The band kicks off their set with the title track, and there is nothing here but pure hard-rocking blues. “Full Moon Night in Memphis” is full of greasy electric slide guitar, growly vocals from JP, fat bass, sharp drums, and a little harmonica help from the ace-high harpman, Brandon Santini. Santini also sits in on “The Road Has Got Me Down,” a countrified tune with pedal steel and sassy backing vocals from Teresa James.
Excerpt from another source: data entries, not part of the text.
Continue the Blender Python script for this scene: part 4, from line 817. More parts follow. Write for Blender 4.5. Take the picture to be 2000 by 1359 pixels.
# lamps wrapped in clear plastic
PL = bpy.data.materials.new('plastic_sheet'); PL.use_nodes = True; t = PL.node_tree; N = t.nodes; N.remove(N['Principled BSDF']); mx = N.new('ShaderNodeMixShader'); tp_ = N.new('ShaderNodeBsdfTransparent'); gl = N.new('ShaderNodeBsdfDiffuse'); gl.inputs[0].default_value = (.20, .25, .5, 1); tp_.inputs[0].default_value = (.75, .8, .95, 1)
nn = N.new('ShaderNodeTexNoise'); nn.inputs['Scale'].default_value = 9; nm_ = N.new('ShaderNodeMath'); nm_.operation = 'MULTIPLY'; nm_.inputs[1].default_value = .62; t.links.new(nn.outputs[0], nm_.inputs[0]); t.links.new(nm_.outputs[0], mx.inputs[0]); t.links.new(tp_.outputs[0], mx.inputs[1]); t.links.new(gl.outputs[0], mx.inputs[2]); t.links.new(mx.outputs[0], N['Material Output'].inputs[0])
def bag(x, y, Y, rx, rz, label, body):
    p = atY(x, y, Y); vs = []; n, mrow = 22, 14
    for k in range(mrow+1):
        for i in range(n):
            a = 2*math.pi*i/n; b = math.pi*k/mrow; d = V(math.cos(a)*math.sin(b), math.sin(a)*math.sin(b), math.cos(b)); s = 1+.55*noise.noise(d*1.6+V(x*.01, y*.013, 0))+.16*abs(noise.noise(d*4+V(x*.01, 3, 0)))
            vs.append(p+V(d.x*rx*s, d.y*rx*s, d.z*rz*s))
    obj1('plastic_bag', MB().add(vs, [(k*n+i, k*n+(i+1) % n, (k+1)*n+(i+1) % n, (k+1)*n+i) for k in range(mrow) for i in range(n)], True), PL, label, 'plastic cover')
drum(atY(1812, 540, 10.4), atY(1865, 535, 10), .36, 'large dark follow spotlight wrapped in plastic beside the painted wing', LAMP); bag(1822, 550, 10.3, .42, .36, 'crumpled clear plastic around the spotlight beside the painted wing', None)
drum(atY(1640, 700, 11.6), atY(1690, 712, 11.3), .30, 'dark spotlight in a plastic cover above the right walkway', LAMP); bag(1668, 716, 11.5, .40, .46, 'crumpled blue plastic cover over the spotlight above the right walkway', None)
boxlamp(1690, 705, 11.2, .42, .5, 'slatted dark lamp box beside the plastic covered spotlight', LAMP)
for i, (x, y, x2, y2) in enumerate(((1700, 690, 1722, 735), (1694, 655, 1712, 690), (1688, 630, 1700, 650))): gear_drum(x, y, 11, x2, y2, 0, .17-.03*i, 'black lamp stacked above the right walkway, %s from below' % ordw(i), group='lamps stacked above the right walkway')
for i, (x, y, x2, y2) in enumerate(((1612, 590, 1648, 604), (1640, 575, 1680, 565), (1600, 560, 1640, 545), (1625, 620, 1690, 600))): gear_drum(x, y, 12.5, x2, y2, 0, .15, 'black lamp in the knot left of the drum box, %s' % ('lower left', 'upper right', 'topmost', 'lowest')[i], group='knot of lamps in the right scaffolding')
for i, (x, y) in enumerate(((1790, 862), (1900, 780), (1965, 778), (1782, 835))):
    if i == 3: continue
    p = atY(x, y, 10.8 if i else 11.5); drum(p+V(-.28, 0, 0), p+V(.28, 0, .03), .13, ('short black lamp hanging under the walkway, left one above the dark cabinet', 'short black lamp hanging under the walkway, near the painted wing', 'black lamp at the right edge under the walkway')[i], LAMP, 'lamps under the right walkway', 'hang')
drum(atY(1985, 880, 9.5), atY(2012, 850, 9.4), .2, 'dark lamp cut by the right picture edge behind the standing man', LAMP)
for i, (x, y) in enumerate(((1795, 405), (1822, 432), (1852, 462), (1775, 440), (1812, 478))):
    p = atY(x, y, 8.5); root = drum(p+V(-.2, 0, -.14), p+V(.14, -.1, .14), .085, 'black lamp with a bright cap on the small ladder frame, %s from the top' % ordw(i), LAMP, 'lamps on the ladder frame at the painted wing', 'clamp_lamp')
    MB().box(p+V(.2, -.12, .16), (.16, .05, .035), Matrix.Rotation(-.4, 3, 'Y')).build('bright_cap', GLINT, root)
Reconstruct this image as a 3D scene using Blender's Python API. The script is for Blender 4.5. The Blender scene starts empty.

This track is recorded well, with a good mix and writing, which bodes well for the rest of the album. As things move along, there are no distractions in the production or lyrics to keep you from enjoying each song. Besides Santini, there are a few other guest artists sprinkled throughout the album, including Mark “Muggy Doo” Leach on the Hammond B3. He appears on the funky second track “Back to Broke” as well as on “The Back Room” and “Thorn in My Side.” The latter is a bit of a departure from the rest of the material as it has a more of a contemporary southern rock feel with the B3 setting the mood and some wonderful slide work from Soars.

The two cover tunes are pretty cool, too. T-Bone Walker’s “Mean Old World” shows that JP respects the history of blues, and also that he is creative enough to spice things up a bit where needed; he tuned this up with a slightly funkier beat to make it fit in with the rest of the material on this release. Soars brought in a few horns (Chaim Rubinov and Scott Ankrom) and a quartet of backing singers for Cab Calloway’s scandalous 1932 hit, “Reefer Man.” JP does a respectable Calloway imitation and honks along on the guitar in this high-energy song, which is one of the standout tracks on the disc

Nobody is going dispute that JP Soars is a fine guitar player, and if they did have any doubts about his talent “Lil’ Mamacita” should be enough to convince them. This acoustic instrumental is full of guitar fireworks, cool Latin groove on the drums, and a simple yet satisfying bass line. Raul Hernandez adds a little Latin percussion punch to the proceedings on this one. After this, the set draws to a close with “Missin’ Your Kissin’,” a lovely swing song that features Terry Hanck on the saxophone. Soars and Hanck are completely off the leash for this track, and they each deliver red-hot solos. What a cool way to finish things off!

Full Moon Night in Memphis from JP Soars is his finest work to date and a must buy CD for blues fans as every track is a very good listen. And if you are around south Florida any time soon check out his website as he has a few gigs scheduled before the end of year. You will have a blast, guaranteed!